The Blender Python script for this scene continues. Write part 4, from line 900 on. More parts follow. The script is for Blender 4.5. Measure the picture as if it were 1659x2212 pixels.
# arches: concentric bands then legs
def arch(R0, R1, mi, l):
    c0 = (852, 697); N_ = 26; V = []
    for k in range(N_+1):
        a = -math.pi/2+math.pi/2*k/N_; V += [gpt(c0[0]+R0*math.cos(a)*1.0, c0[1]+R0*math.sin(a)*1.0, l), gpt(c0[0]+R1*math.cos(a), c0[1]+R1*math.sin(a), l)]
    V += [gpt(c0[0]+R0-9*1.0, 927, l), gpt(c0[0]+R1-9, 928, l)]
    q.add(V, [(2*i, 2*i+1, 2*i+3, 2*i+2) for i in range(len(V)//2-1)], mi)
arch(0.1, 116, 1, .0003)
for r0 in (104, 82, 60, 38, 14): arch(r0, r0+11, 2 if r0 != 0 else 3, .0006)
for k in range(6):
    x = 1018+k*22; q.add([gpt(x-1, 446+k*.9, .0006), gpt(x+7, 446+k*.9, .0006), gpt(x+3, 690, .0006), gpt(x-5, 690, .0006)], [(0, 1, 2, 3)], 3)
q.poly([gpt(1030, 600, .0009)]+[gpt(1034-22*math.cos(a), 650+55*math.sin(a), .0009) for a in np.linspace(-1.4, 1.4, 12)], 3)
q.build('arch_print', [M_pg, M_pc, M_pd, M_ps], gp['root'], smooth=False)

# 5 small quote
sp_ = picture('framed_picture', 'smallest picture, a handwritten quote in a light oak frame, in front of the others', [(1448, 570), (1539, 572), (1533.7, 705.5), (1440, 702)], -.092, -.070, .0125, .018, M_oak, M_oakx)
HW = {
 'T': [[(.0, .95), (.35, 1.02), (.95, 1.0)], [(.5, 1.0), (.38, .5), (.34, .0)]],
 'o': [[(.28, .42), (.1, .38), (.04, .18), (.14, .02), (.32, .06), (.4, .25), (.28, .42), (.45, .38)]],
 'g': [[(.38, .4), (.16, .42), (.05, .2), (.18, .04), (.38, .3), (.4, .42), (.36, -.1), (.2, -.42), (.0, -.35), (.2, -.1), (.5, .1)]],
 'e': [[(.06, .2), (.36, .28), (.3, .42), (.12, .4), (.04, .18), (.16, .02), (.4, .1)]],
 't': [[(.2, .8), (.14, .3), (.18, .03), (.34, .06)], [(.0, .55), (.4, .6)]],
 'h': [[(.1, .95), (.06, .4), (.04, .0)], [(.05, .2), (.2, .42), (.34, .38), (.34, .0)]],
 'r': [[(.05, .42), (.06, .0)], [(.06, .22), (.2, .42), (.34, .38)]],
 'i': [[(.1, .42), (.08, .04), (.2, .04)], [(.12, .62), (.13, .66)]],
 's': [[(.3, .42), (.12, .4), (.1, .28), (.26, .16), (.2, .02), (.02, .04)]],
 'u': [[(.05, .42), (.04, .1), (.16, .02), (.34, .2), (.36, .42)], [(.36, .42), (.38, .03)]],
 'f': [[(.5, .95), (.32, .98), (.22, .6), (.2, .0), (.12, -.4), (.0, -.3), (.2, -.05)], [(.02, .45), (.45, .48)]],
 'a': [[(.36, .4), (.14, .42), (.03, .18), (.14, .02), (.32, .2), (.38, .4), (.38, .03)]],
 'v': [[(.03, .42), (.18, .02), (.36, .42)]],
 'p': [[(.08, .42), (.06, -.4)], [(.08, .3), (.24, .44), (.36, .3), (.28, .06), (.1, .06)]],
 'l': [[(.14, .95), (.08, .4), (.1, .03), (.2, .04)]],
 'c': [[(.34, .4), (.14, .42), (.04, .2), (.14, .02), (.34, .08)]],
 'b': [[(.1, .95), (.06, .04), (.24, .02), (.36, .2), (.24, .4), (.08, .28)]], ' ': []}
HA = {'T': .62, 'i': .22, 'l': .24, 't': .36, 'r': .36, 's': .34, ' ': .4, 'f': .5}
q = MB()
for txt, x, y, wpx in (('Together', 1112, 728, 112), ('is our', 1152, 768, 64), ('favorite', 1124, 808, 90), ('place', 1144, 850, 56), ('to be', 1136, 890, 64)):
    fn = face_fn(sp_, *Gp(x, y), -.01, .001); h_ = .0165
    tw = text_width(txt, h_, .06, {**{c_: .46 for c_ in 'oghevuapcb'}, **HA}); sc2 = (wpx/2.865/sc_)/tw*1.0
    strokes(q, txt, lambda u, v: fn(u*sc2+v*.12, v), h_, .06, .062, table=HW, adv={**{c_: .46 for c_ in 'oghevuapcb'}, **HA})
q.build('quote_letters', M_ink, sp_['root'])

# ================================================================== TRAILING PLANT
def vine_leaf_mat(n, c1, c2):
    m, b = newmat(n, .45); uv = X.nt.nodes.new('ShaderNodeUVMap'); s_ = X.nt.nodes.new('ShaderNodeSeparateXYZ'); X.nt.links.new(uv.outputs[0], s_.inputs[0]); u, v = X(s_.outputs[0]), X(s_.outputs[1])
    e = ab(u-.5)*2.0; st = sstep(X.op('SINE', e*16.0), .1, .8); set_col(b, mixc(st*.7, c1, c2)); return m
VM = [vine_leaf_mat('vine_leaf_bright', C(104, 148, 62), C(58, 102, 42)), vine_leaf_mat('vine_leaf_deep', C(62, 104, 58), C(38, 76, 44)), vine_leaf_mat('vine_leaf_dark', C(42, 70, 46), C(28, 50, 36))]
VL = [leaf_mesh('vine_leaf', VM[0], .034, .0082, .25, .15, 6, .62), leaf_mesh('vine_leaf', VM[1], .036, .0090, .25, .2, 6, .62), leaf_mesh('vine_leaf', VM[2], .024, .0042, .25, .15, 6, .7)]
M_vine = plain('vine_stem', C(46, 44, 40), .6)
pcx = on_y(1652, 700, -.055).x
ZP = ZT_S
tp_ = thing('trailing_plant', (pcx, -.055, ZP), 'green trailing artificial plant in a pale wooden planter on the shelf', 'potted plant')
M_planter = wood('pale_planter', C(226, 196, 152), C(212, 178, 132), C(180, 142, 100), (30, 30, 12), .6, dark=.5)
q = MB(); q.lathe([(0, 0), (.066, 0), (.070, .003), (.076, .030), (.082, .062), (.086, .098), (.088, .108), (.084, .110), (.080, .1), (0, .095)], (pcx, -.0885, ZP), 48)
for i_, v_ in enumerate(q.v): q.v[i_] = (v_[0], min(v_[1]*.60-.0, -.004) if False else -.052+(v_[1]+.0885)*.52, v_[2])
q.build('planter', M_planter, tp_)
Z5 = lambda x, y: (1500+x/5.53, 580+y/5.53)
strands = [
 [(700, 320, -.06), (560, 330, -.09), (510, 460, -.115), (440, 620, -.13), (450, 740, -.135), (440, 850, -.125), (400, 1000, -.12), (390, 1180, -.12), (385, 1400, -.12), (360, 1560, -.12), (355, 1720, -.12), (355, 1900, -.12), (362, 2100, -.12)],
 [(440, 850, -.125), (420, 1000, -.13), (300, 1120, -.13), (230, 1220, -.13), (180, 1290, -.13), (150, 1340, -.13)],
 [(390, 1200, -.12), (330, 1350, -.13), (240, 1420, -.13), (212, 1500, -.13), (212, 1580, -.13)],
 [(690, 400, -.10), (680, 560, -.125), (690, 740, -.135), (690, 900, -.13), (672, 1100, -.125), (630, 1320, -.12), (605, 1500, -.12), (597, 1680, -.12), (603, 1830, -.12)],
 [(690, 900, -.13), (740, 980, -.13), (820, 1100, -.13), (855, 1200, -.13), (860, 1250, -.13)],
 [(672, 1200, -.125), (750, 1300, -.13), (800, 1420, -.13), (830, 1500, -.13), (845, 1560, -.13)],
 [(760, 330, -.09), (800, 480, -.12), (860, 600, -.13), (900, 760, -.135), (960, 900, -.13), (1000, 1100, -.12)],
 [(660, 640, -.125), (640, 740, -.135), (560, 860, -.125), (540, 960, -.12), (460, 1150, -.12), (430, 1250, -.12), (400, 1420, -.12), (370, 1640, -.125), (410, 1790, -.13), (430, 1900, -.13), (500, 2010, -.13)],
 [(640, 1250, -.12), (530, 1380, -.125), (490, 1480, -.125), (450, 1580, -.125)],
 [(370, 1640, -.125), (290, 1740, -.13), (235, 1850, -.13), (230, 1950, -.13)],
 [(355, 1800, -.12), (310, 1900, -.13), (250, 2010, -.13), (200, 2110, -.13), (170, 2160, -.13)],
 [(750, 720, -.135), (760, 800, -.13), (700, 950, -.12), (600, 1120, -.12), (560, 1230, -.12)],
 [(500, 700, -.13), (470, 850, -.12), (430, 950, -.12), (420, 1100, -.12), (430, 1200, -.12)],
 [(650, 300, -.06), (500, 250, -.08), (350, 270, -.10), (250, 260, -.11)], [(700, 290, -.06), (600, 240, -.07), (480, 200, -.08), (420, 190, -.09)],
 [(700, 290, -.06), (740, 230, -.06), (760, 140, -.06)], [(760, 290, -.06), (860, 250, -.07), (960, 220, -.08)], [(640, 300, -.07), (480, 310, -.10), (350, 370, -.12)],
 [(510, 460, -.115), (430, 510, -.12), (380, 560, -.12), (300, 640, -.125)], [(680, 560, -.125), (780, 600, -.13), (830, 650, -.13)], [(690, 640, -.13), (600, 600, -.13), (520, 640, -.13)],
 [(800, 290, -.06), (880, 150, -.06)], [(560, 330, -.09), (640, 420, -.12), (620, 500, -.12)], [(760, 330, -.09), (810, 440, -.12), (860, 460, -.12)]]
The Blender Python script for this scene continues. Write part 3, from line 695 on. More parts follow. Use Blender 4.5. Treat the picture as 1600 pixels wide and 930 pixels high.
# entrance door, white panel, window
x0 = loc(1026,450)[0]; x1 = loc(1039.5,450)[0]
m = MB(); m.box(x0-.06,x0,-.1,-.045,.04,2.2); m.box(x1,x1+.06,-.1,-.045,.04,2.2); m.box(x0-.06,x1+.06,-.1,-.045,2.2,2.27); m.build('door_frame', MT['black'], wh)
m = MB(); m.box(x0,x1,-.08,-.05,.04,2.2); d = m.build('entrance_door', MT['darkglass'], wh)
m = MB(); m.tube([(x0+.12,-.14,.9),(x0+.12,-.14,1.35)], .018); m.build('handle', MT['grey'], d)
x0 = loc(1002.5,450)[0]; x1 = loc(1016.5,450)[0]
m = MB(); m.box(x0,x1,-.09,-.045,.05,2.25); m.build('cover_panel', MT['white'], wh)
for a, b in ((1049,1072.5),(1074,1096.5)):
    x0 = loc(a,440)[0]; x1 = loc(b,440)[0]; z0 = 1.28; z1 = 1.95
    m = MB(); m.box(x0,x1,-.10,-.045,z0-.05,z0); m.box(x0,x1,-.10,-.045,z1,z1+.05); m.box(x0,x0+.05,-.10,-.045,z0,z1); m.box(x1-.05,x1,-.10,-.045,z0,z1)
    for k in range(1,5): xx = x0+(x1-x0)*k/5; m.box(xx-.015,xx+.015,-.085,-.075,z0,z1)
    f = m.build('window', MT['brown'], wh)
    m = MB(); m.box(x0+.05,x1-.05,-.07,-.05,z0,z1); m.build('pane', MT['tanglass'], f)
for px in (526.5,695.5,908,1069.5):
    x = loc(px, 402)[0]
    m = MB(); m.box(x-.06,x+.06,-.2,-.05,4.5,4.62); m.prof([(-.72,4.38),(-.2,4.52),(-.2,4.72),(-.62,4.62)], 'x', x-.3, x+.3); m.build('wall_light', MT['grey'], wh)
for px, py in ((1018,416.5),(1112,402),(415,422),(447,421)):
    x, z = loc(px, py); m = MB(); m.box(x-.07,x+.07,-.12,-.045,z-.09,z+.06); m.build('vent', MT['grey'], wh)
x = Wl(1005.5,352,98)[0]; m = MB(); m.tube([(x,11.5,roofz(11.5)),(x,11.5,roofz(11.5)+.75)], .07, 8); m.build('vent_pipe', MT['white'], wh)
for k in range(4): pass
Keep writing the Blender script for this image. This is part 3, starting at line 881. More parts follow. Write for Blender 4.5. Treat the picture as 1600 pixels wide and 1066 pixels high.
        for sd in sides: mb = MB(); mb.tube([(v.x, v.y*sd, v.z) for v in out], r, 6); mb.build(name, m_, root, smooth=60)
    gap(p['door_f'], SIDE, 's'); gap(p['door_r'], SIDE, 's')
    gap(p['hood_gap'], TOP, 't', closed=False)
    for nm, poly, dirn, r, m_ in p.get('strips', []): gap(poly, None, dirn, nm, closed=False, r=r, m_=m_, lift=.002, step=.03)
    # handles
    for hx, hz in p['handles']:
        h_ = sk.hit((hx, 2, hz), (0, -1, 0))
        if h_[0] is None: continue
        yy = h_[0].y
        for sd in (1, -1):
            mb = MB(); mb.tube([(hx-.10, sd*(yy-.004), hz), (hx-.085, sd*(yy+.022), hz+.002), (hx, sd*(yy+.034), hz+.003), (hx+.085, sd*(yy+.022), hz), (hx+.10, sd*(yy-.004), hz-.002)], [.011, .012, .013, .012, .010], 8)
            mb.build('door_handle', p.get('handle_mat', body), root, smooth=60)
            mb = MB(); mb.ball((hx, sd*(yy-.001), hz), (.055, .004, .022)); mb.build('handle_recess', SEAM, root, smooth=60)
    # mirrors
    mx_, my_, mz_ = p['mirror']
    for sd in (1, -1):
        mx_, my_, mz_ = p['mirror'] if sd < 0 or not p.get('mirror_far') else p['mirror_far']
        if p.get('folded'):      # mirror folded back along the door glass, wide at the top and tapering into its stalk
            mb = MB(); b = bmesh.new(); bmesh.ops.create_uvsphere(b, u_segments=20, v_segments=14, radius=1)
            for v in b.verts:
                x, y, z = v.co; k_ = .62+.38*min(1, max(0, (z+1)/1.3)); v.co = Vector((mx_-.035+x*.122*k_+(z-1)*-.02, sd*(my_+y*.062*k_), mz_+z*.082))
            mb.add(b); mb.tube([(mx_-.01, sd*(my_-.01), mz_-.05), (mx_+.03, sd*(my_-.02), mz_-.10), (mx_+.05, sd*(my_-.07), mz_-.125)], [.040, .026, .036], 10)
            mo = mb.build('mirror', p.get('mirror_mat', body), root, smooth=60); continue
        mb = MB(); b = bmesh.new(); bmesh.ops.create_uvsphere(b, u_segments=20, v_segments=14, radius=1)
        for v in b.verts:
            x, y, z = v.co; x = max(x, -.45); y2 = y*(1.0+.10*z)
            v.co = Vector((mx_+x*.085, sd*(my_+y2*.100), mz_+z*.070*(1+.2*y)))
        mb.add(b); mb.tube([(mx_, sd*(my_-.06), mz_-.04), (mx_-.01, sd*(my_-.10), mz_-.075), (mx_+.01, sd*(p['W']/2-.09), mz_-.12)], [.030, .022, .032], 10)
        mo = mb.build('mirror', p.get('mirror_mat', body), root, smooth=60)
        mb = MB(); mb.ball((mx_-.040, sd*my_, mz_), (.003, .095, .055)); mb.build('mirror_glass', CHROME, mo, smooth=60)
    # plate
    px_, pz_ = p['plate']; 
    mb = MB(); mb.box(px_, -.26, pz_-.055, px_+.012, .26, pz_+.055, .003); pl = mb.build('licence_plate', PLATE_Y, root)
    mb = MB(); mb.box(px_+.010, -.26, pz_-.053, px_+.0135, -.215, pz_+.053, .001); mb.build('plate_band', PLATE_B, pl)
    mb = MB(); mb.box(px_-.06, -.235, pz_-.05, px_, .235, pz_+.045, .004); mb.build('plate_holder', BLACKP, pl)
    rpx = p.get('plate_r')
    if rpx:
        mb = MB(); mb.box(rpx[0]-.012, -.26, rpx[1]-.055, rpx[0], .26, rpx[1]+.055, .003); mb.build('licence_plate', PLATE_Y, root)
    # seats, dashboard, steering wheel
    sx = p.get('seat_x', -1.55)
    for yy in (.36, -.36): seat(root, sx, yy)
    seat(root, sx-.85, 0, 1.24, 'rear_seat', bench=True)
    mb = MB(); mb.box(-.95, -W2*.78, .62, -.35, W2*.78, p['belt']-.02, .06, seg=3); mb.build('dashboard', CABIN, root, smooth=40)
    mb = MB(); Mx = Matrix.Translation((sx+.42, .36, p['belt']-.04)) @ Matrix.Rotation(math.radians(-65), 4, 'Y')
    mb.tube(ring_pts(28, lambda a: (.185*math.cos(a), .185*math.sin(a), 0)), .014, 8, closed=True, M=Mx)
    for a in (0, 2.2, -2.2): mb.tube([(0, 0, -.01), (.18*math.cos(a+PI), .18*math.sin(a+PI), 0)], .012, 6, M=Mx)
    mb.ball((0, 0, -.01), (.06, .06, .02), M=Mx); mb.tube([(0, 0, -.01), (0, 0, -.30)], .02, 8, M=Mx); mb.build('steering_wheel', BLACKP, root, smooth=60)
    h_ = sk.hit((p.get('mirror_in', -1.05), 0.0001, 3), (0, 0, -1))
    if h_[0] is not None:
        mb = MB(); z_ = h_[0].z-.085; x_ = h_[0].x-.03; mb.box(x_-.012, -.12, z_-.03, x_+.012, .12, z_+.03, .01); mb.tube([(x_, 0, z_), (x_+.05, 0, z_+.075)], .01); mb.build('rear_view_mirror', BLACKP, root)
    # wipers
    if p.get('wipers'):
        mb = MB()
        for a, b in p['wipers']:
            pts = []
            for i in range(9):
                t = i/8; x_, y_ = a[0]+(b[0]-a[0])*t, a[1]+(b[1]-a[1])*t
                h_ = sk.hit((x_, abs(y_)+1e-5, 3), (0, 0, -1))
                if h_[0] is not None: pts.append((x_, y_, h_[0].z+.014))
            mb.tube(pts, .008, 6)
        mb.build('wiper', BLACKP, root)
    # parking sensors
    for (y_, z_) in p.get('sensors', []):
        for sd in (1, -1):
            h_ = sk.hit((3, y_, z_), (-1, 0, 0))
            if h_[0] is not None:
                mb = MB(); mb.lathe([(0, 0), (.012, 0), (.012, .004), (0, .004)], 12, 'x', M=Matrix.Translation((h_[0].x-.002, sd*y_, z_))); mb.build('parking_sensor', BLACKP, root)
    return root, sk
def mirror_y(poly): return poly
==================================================
## Requirements
From the first line of the data above to the line holding "M_ps], gp['root'], smooth=False)", reproduce each line exactly; emit no other lines.

## Task output
The Blender Python script for this scene continues. Write part 4, from line 900 on. More parts follow. The script is for Blender 4.5. Measure the picture as if it were 1659x2212 pixels.
# arches: concentric bands then legs
def arch(R0, R1, mi, l):
    c0 = (852, 697); N_ = 26; V = []
    for k in range(N_+1):
        a = -math.pi/2+math.pi/2*k/N_; V += [gpt(c0[0]+R0*math.cos(a)*1.0, c0[1]+R0*math.sin(a)*1.0, l), gpt(c0[0]+R1*math.cos(a), c0[1]+R1*math.sin(a), l)]
    V += [gpt(c0[0]+R0-9*1.0, 927, l), gpt(c0[0]+R1-9, 928, l)]
    q.add(V, [(2*i, 2*i+1, 2*i+3, 2*i+2) for i in range(len(V)//2-1)], mi)
arch(0.1, 116, 1, .0003)
for r0 in (104, 82, 60, 38, 14): arch(r0, r0+11, 2 if r0 != 0 else 3, .0006)
for k in range(6):
    x = 1018+k*22; q.add([gpt(x-1, 446+k*.9, .0006), gpt(x+7, 446+k*.9, .0006), gpt(x+3, 690, .0006), gpt(x-5, 690, .0006)], [(0, 1, 2, 3)], 3)
q.poly([gpt(1030, 600, .0009)]+[gpt(1034-22*math.cos(a), 650+55*math.sin(a), .0009) for a in np.linspace(-1.4, 1.4, 12)], 3)
q.build('arch_print', [M_pg, M_pc, M_pd, M_ps], gp['root'], smooth=False)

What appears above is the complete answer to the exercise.